### YOUR INSTRUCTIONS
Quote all of the data below exactly, please.

### SOURCE DATA
##############################

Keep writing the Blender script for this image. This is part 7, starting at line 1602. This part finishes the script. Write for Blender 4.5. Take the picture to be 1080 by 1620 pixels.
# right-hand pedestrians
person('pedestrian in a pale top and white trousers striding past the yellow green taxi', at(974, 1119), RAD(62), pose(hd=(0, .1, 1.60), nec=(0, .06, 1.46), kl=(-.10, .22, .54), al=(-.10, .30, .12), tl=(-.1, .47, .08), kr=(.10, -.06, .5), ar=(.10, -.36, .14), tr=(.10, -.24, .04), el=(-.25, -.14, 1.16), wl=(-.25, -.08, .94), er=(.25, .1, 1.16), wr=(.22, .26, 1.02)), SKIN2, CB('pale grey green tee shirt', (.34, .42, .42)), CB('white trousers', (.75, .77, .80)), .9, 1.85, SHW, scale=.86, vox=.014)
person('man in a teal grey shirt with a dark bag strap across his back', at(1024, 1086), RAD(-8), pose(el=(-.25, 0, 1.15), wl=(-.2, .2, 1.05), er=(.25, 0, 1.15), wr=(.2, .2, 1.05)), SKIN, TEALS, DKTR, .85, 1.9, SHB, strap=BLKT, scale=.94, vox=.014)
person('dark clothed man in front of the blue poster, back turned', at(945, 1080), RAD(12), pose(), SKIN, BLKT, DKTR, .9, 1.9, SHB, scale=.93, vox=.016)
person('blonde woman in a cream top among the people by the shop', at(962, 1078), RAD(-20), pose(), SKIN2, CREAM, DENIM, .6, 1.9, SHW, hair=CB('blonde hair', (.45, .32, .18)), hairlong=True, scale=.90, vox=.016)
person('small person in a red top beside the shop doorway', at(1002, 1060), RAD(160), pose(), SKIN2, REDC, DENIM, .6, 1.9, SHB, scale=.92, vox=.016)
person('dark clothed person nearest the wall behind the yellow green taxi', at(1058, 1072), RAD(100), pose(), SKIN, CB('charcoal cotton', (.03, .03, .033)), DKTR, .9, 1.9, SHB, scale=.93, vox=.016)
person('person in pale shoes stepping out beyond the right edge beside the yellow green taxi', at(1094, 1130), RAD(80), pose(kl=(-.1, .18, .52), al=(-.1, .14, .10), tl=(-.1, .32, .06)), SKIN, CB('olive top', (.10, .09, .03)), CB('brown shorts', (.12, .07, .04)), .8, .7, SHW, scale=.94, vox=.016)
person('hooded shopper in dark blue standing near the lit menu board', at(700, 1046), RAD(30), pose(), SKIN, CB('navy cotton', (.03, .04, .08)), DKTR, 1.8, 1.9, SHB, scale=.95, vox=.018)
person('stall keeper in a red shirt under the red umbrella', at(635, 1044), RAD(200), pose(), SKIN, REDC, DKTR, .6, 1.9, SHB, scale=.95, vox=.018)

##############################

### TASK OUTPUT
Keep writing the Blender script for this image. This is part 7, starting at line 1602. This part finishes the script. Write for Blender 4.5. Take the picture to be 1080 by 1620 pixels.
# right-hand pedestrians
person('pedestrian in a pale top and white trousers striding past the yellow green taxi', at(974, 1119), RAD(62), pose(hd=(0, .1, 1.60), nec=(0, .06, 1.46), kl=(-.10, .22, .54), al=(-.10, .30, .12), tl=(-.1, .47, .08), kr=(.10, -.06, .5), ar=(.10, -.36, .14), tr=(.10, -.24, .04), el=(-.25, -.14, 1.16), wl=(-.25, -.08, .94), er=(.25, .1, 1.16), wr=(.22, .26, 1.02)), SKIN2, CB('pale grey green tee shirt', (.34, .42, .42)), CB('white trousers', (.75, .77, .80)), .9, 1.85, SHW, scale=.86, vox=.014)
person('man in a teal grey shirt with a dark bag strap across his back', at(1024, 1086), RAD(-8), pose(el=(-.25, 0, 1.15), wl=(-.2, .2, 1.05), er=(.25, 0, 1.15), wr=(.2, .2, 1.05)), SKIN, TEALS, DKTR, .85, 1.9, SHB, strap=BLKT, scale=.94, vox=.014)
person('dark clothed man in front of the blue poster, back turned', at(945, 1080), RAD(12), pose(), SKIN, BLKT, DKTR, .9, 1.9, SHB, scale=.93, vox=.016)
person('blonde woman in a cream top among the people by the shop', at(962, 1078), RAD(-20), pose(), SKIN2, CREAM, DENIM, .6, 1.9, SHW, hair=CB('blonde hair', (.45, .32, .18)), hairlong=True, scale=.90, vox=.016)
person('small person in a red top beside the shop doorway', at(1002, 1060), RAD(160), pose(), SKIN2, REDC, DENIM, .6, 1.9, SHB, scale=.92, vox=.016)
person('dark clothed person nearest the wall behind the yellow green taxi', at(1058, 1072), RAD(100), pose(), SKIN, CB('charcoal cotton', (.03, .03, .033)), DKTR, .9, 1.9, SHB, scale=.93, vox=.016)
person('person in pale shoes stepping out beyond the right edge beside the yellow green taxi', at(1094, 1130), RAD(80), pose(kl=(-.1, .18, .52), al=(-.1, .14, .10), tl=(-.1, .32, .06)), SKIN, CB('olive top', (.10, .09, .03)), CB('brown shorts', (.12, .07, .04)), .8, .7, SHW, scale=.94, vox=.016)
person('hooded shopper in dark blue standing near the lit menu board', at(700, 1046), RAD(30), pose(), SKIN, CB('navy cotton', (.03, .04, .08)), DKTR, 1.8, 1.9, SHB, scale=.95, vox=.018)
person('stall keeper in a red shirt under the red umbrella', at(635, 1044), RAD(200), pose(), SKIN, REDC, DKTR, .6, 1.9, SHB, scale=.95, vox=.018)